IT Brief Asia - Technology news for CIOs & IT decision-makers
Story image
New Uptime analysis highlights worsening downtime costs and consequences
Fri, 10th Jun 2022
FYI, this story is more than a year old

New data from Uptime Institute has found that downtime costs and consequences are worsening as those involved in data infrastructure fail to find ways to curb outages.

The 2022 annual Outage Analysis report revealed that operators are still struggling to meet the high customer standards as demands continue to grow.

One in five organisations surveyed in the report said they experienced a serious or severe outage in the past three years, an upward trend in the prevalence of major outages.

80% of data center managers and operators said they experienced any type of outage in the past three years, which is a marginal increase over prior statistics that generally fluctuated between 70% and 80%.

Cost is also a significant issue raised in the data. Outages costing over $100,000 have increased in recent years, with over 60% of failures resulting in at least $100,000 in total losses. This is a figure up substantially from the 39% recorded in 2019. The share of outages that cost upwards of $1 million also increased from 11% to 15% over that same period.

Power-related outages were found to account for 43% of outages that were classified as significant (causing downtime and financial loss). The single biggest cause of power incidents was found to be uninterruptible power supply (UPS) failures, which are often extremely hard to manage.

There are also often issues with networks that create downtime issues. According to Uptime's 2022 Data Center Resiliency Survey, networking-related problems have been the single biggest cause of all IT service downtime incidents regardless of severity over the past three years. This has been attributed to the complexity of new technologies and cloud architectures, along with the emergence of human error when dealing with these issues.

When looking at human error related issues, nearly 40% of organisations have suffered a major outage because of it over the past three years. Out of these incidents, 85% have stemmed from staff in enterprises failing to follow procedures or from flaws in the processes and procedures themselves.

It was also found that significant pressure on external IT providers is responsible for many public outages.
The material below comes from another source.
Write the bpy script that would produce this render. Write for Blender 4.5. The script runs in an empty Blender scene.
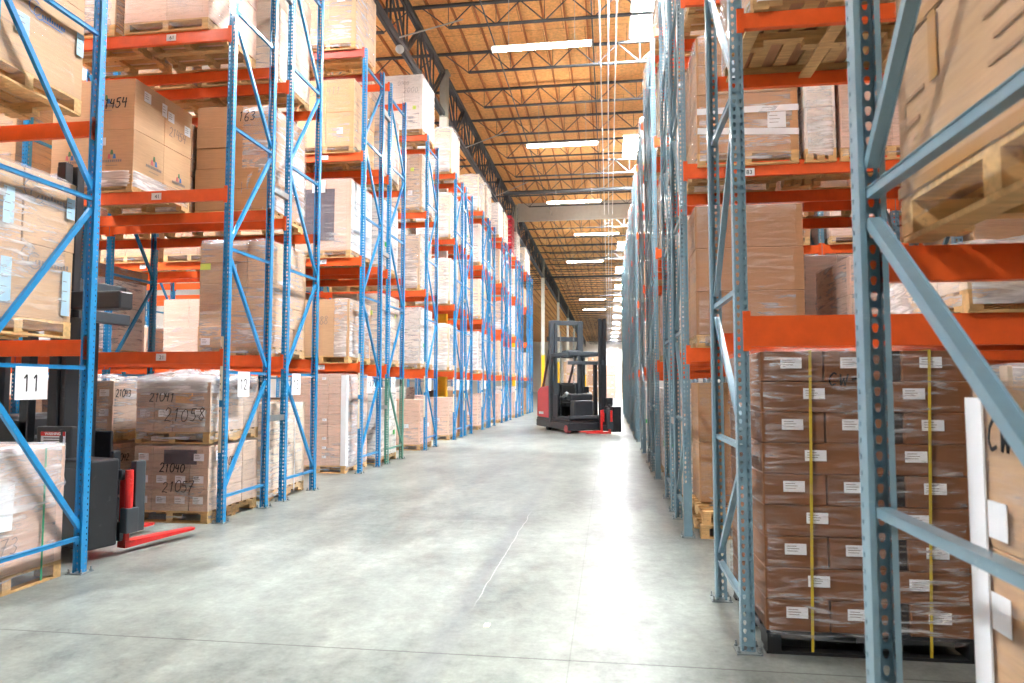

Third-party, commercial IT operators account for 63% of all publicly-reported outages tracked by Uptime since 2016. In 2021, commercial operators caused 70% of all outages. The company believes that the more workloads that are outsourced to external providers, the more these operators account for high-profile, public outages.

"The lack of improvement in overall outage rates is partly the result of the immensity of recent investment in digital infrastructure, and all the associated complexity that operators face as they transition to hybrid, distributed architectures," highlights Uptime Institute Intelligence founding member and executive director Andy Lawrence.

"Digital infrastructure operators are still struggling to meet the high standards that customers expect and service level agreements demand despite improving technologies and the industry's strong investment in resiliency and downtime prevention."